This morning I agreed that I would meet them at the Pinewoods. That way I could leave early and take my time. They could all get there without the fatty slow coach (My words not theirs) slowing them down. Coach makes them run further waiting for me to catch up. Did I run all the way? Not a chance. I just can't at the moment I am run a lamp post, walk a lamp post, moan and complain a lamp post. I have been road running for about 3 weeks now. I must admit it more fun than a tread mill and I am being pushed and pushing myself harder. My big thing about being outside was that people are looking. Maybe I was just over thinking that people would stare, maybe it because people of Formby just don't care, it could also be that I finally don't care who's looking. Again that last comment is massive.

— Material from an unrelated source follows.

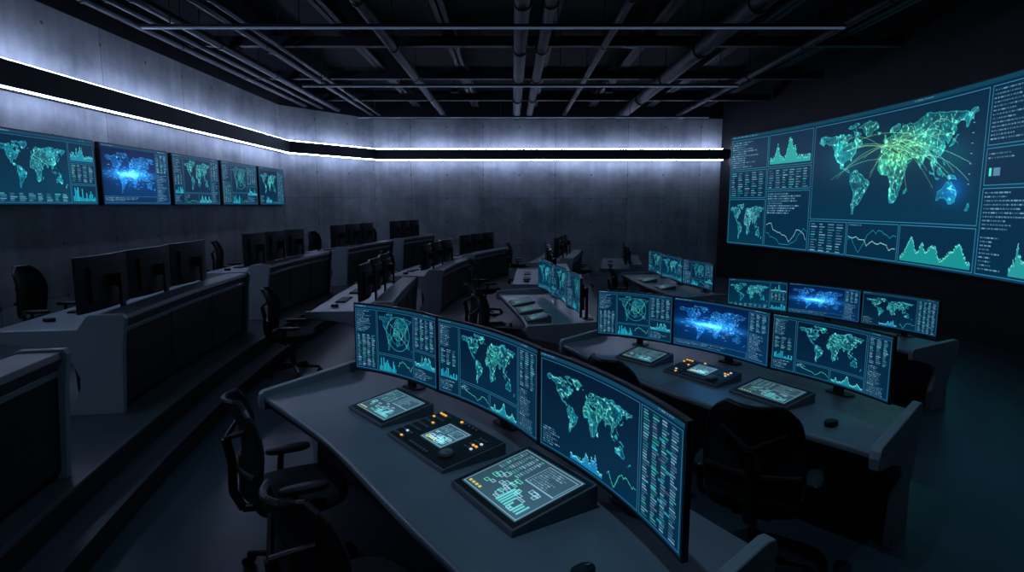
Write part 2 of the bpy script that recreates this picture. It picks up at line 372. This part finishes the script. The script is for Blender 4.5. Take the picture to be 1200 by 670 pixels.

Anyways, we all got to the woods and off they ran again. I tried to keep up but failed. Yes I hate not keeping up but I will get there some day. When I got to where they were. They were running up and down a hill. Great something else I can't do. Before you say anything, yes I am that negative about me pretty much all the time. I know it drives my nearest and dearest mad. A day at a time I am trying to be more positive. Sorry I waffled off there, Back to this hill. Coach stood at the top smiled and said off you go. Down I went, thinking that I how the hell am I going to get back up again. So I walked it people where lapping me but not without words of encouragement. So back at the top. I thought, I have to do this. I want to do this. 5 push-ups later. I am back down the hill a bit quicker this time. Walked at the bottom then found a tree to tree to run. Half way up the hill I thought come on women. So I ran! How I found it easier than running on the flat is beyond me but off I went. Must be mind over matter. I think it was 3 more ups and downs for me and I didn't forget the press ups either. Then we all met at the bottom. Being the slowest I missed the rule of what happens next. That will teach me.
They started to run up this hill one at a time. While we did squats, star jumps, anything to keep us moving. Then is was my turn. So everyone was cheering me on. As I started up that hill I heard coach say right mountian climbers till she is back to the bottom. I hate them and couldn't put them all though it for to long. So I ran all the way. It almost killed me but to the top and back down. To a massive round of applause. Thinking now I should have taken a picture but I will go back at get one. Even if it just for me to look at and say. "That was my first hill".
Now this next bit, I find hard to get my head around. We head back to the gym for more training. Again I agree that I will do it in my own time and meet them there. I know all these other people are training for the same reason I am and I can't slow them down. As I get to the entrance of the pinewood. 2 of the group appear from the ladies. I again say off you go I will not slow you down. They wouldn't take no for an answer. They both took it in turns to run on and back tag teaming me all the way back to the gym. Amazing people. I really shouldn't be surprise as it happen last week to.
I would like to say that my training stopped there. But no, I got in there and there was steps and kettle bells out. I did it. No I can't plank but one day I will. I work to what I can do, not to what I am comfortable will, and there is a difference.
On a side note to end this, the one thing I have learnt about myself this week is I need to believe in myself more. I can do so much if I just put my mind to it. I ran up a hill. I didnt think I could do that last week!!!!!!